Ancient to the Future”

Néanmoins de nombreux musiciens, soucieux de leur histoire et se sentant redevables d’une sorte de filiation à honorer, continuent en conscience de célébrer la dimension émancipatrice de l’improvisation en élaborant des univers reflétant à la fois leur ancrage dans des traditions musicales renvoyant à leurs origines africaines ou caraïbes et leur attachement à des formes de jazz libertaires et métissées héritées du grand brassage free des années 60/70.

C’est le cas par exemple du claviériste malien Cheick Tidiane Seck qui, 25 ans après son album “Sarala” conçu en collaboration avec le pianiste Hank Jones, réactive aujourd’hui ses ambitions fusionnelles entre jazz et musique africaine, à travers un vibrant hommage à l’univers flamboyant du grand Randy Weston.

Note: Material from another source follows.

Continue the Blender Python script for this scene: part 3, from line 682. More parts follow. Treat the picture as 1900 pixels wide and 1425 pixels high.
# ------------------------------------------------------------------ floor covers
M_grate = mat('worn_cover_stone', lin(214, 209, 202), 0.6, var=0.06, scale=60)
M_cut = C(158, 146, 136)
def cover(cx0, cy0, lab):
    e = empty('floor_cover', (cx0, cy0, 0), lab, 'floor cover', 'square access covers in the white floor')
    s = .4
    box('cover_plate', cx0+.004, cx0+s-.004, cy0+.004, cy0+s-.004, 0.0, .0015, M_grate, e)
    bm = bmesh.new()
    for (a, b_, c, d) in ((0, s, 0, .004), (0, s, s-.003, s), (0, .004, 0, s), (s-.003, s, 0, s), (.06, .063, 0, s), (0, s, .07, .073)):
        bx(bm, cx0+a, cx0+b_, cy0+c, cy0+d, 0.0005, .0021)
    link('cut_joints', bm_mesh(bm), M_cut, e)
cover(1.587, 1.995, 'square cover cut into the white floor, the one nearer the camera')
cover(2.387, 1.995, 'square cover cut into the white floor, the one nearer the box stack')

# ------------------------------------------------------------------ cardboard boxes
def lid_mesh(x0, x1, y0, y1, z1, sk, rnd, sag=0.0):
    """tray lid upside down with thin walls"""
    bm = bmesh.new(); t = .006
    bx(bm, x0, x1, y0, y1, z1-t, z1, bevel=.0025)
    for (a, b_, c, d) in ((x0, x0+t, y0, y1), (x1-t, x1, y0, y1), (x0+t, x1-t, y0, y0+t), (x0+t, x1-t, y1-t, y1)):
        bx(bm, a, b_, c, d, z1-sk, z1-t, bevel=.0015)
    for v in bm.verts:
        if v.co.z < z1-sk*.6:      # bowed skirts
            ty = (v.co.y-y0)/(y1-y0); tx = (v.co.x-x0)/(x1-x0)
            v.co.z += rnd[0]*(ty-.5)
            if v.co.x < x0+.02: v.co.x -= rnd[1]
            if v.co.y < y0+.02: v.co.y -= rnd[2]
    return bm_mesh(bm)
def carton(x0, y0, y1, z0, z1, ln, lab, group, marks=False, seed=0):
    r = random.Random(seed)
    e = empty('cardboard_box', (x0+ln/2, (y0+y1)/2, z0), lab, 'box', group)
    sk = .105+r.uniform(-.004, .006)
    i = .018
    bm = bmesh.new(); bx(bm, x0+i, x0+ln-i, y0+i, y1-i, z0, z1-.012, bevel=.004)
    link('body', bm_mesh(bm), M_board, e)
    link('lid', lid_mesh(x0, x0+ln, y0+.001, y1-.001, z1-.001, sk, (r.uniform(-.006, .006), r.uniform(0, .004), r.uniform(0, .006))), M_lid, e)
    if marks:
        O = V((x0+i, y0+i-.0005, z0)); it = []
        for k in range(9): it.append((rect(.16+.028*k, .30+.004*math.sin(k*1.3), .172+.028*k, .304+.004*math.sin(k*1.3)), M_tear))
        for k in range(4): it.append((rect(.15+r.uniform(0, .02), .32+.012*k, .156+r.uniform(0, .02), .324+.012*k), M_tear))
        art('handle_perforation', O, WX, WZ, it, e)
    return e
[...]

Conviant un aéropage de musiciens talentueux, tous concernés par ce “retour aux sources”, Cheick Tidiane Seck, à partir de quelques thèmes fétiches comme l’emblématique “Timbuktu”, ose les télescopages stylistiques les plus fous. Ils mêlent rythmes gnawas et sub-sahariens, sonorités contemporaines et improvisations débridées en une grande communion spiritualiste autour de la puissance tutélaire de l’Afrique matricielle.

 

 

Dans un esprit voisin le jeune pianiste antillais Jonathan Jurion a entrepris de son côté de ré-envisager à l’aune de sa créolité l’univers lyrique et mélancolique du saxophoniste Marion Brown, figure aussi mythique que secrète du free jazz afro-américain des années 70. Choisissant dans son vaste répertoire des thèmes compatibles avec les rythmes ancestraux du gwoka guadeloupéen, les rhabillant d’étoffes légères et chamarrées propres aux musiques caraïbes, Jonathan Jurion et ses musiciens se réapproprient avec une totale liberté la poésie fragile et douce-amère de ce poète du saxophone tout en magnifiant sa farouche indépendance artistique.

 

 

Ces deux projets, publiés par le tout jeune label Komos, sont de parfaits exemples de ce mouvement trans-générationel et transculturel qui depuis sa naissance projette le jazz constamment au-delà de lui-même en une quête toujours renouvelée de ses origines. Qu’il en trouve régulièrement et fugacement la trace dans ces dialogues féconds tandis qu’en retour les musiques du monde entier continuent de puiser dans la modernité de son langage la force d’une revitalisation de leurs traditions, laisse supposer que ces échanges ne sont pas prêts de se tarir.

 

Stéphane Ollivier

Journaliste et critique musical Stéphane Ollivier travaille depuis 1985 au mensuel Jazz Magazine. Il a également collaboré à l’hebdomadaire culturel Les Inrockuptibles (de 1996 à 2002) ainsi qu’occasionnellement à de nombreuses revues et publications (des Cahiers du Cinéma à Vacarme en passant par Jazzman). Il a par ailleurs publié plusieurs ouvrages, parmi lesquels deux biographies  (“Charles Mingus” (éditions Vade Rétro) ; “Charles Trenet” (projet coédité par Nocturne/INA/Radio France et réalisé en collaboration avec Karine Le Bail, productrice à France Musique) ainsi qu’une série de livres pour enfants édités par Gallimard Jeunesse et consacrés aux grands musiciens tous genres confondus (sept titres sont parus à ce jour, allant de Tchaikovski à Elvis Presley en passant par Louis Armstrong, Ray Charles ou Django Reinhardt).